Super Market
Tuesday, December 4, 2012 at 10:34AM There follows a short bit of middle class annoyance. I feel a certain amount of shame but I have an engineers approach to a solution so bear with me.
Every two weeks I carry a large plastic box full of bottles and jars to the kerb (okay, it’s a grass verge) outside my house and I get depressed. A classic bit of late middle aged, middle class mithering.
Then a big diesel truck comes along and a nice bloke sorts the cans and glass into containers on the truck and off they go.
Of course it’s better than landfill, but those glass jars and bottles are perfectly useable. I keep some to pickle my beetroot and the occasional load of jam and marmalade I might bother to make, but the vast majority end up in the recycle box.
What a stupid waste. Why can’t I go back to a shop, re-fill the jars in some clever, hygienic, fiscally prudent, profitable for the company technological way and save a whole load of hassle.
And that’s just the glass. We have recently been issued with massive sacks to put all the plastic bottles in. We fill it in 2 weeks, hundreds of plastic bottles for milk, fruit juice, shampoo, yoghurt etc etc.
Yesterday I accompanied the Mrs to new supermarket has recently opened in Cheltenham, our nearest large town. I normally try to avoid buying stuff in the big chains, true, you can live perfectly well without stepping foot in a newly built out of town supermarket with ample parking, but it takes a bit of effort.
But yesterday I shrugged and entered a recently opened branch of an American chain called ‘Whole Foods Markets.’ This company started life in Austin, Texas in 1980, it’s expanded over the USA and now there’s a very posh branch in Kensington and now Cheltenham. Quelle surprise!
I’ve shopped in one of their stores in Los Angeles, it’s not cheap but when you’re faced with another pack of sliced soft foam type product with the word ‘bread’ on the packaging, you start to appreciate some actual bread even if it does cost a little more.
Now, I just want to state that I’m not sponsored by this outfit, I’ve only been to this new store once but I was impressed. Not so much by the fact that the array of food on display was spectacular, or by the fact that they source as much as they possibly can from local producers. It was the fact that they are already starting to do what all supermarkets should be doing.
Okay, they are only doing it with wine at the moment, but as always I’m full of optimism.
You can buy wine in bottles like in any store, but at Whole Food Markets you can also fill your own bottle, when you’ve finished the wine you rinse the bottle, take it back and re-fill it.
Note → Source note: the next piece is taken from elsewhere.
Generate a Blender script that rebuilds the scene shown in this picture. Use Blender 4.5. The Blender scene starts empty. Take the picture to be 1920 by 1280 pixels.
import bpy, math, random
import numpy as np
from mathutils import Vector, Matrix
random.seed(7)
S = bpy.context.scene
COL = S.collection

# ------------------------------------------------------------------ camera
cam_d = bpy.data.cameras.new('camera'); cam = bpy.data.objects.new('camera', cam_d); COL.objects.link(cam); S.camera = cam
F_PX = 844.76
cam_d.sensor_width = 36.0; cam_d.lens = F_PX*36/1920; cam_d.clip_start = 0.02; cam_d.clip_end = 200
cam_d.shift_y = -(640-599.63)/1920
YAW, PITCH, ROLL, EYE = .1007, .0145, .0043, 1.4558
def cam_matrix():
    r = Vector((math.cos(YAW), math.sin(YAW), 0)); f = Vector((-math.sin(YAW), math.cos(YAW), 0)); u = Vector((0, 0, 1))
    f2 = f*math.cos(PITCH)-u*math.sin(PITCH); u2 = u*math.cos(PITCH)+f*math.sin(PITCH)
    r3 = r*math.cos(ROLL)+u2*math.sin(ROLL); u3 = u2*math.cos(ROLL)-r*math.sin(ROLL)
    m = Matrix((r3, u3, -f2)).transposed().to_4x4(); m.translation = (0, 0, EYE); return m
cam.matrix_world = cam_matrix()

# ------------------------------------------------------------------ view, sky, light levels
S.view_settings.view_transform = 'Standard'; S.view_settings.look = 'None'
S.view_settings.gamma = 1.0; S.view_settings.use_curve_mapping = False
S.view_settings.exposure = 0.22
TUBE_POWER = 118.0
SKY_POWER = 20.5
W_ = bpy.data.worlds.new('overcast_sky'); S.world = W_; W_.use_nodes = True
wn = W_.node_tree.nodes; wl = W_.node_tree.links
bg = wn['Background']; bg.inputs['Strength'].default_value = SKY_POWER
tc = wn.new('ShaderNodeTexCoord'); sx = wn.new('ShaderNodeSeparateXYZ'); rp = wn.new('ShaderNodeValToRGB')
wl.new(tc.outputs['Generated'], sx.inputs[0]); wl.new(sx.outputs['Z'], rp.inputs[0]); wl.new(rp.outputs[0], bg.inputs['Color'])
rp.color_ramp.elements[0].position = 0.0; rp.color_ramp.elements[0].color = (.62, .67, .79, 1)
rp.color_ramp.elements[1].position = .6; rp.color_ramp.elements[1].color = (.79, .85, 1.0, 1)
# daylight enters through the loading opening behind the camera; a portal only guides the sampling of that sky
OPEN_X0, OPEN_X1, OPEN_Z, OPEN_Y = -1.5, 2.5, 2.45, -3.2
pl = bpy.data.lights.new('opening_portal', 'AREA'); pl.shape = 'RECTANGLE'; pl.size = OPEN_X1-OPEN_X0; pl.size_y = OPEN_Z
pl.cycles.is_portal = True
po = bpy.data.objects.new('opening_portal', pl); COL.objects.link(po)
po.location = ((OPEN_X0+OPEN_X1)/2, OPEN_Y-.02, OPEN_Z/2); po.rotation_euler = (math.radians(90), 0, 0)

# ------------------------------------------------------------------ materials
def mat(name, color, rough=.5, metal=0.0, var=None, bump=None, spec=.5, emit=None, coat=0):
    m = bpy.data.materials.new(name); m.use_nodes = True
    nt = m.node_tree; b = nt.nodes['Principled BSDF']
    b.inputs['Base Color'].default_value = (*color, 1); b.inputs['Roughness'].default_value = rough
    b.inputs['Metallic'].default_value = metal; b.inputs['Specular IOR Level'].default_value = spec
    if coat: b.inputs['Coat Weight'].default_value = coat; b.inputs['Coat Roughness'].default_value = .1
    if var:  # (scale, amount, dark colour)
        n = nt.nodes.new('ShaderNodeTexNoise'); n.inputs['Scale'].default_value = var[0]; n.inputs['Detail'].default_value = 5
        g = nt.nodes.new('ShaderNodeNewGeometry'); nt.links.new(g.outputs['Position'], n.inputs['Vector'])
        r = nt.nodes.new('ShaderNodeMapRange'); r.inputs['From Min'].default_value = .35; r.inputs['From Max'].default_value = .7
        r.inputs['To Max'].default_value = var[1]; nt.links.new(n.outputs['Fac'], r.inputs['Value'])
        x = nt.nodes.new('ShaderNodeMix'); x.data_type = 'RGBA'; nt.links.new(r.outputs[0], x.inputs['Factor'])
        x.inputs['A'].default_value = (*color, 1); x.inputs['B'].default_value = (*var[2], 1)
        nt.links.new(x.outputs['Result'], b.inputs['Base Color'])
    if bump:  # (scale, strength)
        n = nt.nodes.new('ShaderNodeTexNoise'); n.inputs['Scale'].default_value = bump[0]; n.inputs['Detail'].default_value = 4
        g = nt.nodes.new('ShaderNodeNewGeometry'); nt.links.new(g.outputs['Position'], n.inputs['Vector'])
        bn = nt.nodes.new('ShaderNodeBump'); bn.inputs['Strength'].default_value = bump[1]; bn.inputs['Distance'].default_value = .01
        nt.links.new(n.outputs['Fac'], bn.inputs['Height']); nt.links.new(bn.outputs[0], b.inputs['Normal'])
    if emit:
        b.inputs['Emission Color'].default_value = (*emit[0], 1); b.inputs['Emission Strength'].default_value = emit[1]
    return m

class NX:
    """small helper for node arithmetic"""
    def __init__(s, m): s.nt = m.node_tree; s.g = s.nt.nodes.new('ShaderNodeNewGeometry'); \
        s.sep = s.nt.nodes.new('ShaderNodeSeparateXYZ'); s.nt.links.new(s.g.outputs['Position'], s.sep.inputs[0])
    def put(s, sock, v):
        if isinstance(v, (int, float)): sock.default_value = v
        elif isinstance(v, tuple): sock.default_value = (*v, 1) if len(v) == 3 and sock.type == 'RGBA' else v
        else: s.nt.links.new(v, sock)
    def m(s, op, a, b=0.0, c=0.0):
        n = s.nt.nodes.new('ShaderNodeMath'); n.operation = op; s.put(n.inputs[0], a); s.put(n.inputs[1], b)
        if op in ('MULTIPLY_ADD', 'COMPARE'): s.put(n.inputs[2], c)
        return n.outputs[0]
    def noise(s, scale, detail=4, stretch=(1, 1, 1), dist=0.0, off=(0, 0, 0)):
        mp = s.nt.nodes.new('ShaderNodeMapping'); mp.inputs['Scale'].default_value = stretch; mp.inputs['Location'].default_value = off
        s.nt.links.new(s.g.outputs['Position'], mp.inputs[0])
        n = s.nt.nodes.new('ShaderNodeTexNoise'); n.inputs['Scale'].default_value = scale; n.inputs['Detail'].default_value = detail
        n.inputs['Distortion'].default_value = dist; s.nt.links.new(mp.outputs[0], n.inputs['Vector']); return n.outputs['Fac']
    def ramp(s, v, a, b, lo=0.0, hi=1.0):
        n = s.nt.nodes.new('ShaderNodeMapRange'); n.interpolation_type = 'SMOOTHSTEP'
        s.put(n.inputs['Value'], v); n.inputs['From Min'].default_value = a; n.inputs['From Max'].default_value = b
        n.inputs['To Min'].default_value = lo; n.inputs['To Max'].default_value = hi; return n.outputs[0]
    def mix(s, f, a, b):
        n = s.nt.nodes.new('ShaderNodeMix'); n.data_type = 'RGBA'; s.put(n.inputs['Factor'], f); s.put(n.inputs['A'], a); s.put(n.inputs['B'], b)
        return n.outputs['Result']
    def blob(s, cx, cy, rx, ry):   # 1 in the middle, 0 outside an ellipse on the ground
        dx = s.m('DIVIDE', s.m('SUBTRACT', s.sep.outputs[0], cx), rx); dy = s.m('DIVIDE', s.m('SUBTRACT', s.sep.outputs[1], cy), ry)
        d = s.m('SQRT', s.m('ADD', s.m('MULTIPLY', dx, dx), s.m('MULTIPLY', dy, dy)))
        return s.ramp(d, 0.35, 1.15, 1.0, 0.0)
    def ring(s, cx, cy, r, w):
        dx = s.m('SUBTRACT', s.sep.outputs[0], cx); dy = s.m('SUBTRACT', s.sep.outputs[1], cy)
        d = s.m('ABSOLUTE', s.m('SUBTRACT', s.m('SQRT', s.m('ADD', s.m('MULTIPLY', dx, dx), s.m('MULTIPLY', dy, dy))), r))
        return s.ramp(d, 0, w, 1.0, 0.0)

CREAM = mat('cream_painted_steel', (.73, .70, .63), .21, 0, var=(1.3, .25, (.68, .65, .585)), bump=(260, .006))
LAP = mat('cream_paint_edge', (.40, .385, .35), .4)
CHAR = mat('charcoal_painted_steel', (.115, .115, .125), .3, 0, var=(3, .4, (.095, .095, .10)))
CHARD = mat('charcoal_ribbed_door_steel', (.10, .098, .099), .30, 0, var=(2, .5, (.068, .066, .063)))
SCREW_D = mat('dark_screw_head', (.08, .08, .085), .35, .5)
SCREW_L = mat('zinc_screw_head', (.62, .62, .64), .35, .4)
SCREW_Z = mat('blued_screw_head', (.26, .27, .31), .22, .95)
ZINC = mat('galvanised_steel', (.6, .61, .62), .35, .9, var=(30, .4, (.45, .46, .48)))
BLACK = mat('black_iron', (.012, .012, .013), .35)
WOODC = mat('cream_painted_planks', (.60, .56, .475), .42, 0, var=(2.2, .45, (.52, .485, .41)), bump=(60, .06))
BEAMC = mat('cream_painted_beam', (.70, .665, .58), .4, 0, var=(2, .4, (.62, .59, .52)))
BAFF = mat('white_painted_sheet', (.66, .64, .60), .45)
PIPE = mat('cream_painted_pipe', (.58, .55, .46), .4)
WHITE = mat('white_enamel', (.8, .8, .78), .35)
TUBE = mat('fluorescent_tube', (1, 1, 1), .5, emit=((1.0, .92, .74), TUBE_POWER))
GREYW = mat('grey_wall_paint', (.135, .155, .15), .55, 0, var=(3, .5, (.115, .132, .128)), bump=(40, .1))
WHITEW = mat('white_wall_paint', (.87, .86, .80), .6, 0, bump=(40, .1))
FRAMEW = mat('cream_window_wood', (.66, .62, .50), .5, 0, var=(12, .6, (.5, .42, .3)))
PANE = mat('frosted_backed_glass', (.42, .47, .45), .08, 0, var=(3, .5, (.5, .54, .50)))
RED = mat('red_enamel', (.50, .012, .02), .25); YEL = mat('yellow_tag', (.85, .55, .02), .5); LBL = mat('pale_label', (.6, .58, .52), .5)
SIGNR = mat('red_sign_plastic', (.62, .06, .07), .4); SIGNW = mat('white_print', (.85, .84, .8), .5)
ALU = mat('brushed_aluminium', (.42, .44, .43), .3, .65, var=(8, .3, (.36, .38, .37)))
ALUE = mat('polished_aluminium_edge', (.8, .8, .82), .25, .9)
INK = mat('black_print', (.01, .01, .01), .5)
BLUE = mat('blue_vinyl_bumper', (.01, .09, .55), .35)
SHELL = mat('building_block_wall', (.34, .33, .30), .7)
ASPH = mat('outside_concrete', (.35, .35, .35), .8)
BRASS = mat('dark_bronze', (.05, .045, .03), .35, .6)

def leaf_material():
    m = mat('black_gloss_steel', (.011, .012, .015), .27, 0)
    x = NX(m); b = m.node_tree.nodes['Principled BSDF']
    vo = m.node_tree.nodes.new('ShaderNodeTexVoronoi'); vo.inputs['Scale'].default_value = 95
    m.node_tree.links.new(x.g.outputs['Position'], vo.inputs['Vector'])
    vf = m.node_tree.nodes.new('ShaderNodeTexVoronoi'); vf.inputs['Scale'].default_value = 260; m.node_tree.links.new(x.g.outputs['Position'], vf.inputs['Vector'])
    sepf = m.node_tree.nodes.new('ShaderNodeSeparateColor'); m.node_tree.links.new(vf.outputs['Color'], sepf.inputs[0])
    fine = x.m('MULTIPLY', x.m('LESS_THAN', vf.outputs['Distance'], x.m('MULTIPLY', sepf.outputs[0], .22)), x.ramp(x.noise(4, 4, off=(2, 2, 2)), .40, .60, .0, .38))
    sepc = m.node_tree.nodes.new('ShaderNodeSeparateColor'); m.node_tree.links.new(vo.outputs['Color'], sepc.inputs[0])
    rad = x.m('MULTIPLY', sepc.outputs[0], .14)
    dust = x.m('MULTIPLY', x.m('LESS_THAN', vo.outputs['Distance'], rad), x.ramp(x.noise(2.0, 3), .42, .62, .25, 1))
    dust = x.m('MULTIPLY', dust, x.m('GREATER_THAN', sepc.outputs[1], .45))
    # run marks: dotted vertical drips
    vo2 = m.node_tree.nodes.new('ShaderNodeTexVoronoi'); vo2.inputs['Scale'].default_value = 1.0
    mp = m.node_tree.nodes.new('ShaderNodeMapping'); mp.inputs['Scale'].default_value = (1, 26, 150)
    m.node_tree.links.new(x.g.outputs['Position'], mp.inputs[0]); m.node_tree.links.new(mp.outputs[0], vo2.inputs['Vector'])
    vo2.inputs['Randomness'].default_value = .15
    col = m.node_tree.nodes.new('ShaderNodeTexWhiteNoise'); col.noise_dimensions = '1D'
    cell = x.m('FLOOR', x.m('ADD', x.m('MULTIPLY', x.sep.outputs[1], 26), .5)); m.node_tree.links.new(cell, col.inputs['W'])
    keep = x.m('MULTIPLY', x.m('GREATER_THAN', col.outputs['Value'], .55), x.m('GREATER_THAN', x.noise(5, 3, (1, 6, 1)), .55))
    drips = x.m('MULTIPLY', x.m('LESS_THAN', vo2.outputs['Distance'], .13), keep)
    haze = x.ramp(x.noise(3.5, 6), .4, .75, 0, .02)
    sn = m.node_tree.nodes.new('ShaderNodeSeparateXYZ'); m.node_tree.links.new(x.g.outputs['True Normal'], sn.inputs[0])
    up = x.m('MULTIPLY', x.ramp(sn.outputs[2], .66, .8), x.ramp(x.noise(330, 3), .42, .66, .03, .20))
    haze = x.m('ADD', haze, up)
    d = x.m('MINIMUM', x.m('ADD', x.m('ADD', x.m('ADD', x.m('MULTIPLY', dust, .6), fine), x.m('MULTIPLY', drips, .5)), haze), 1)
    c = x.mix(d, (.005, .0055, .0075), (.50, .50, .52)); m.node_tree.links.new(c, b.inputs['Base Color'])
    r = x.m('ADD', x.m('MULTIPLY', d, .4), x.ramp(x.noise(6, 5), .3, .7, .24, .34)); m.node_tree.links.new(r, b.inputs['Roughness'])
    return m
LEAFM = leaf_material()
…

Revolutionary.
Well, not that revolutionary, it’s only a few years back that milk came in bottles that were returned and used again. When I was a kid we got milk from a farm in a little milk churn, butter came in paper and nothing came in plastic. People were still alive, yes, the whole world was black and white and 90% of what we did was dumb, stupid and bigoted, but we didn’t re-cycle because there wasn’t anything to recycle. The family bin when I was a kid was tiny, mainly full of dust from my mums ultra inefficient hoover. Dustbin yeah.
Wine in a re-usable bottle, crazy, you could probably use the same bottle for ten years before you needed to replace the rubber washer on the cap. Madness.
Imagine if you could do the same with milk, jam, mayonnaise, baked beans, in fact all the stuff we currently buy in plastic bottles, cans and throw away jars.
Imagine turning up at your supermarket with a bag full of recently cleaned, re-usable and sealable standardized bottles and jars and re-filling them.
What a hassle! It’s a massive imposition on our freedom, it’s a huge curtailment of our consumer liberty, it must be banned!
We must continue to waste all the resources we have, we must waste as much money as possible recycling materials that have been used for 5 minutes or the way of life we know and love will collapse into a heap of middle class, holier than thou posturing.
Or, it’s quite a sensible and simple to introduce idea with no class connotations.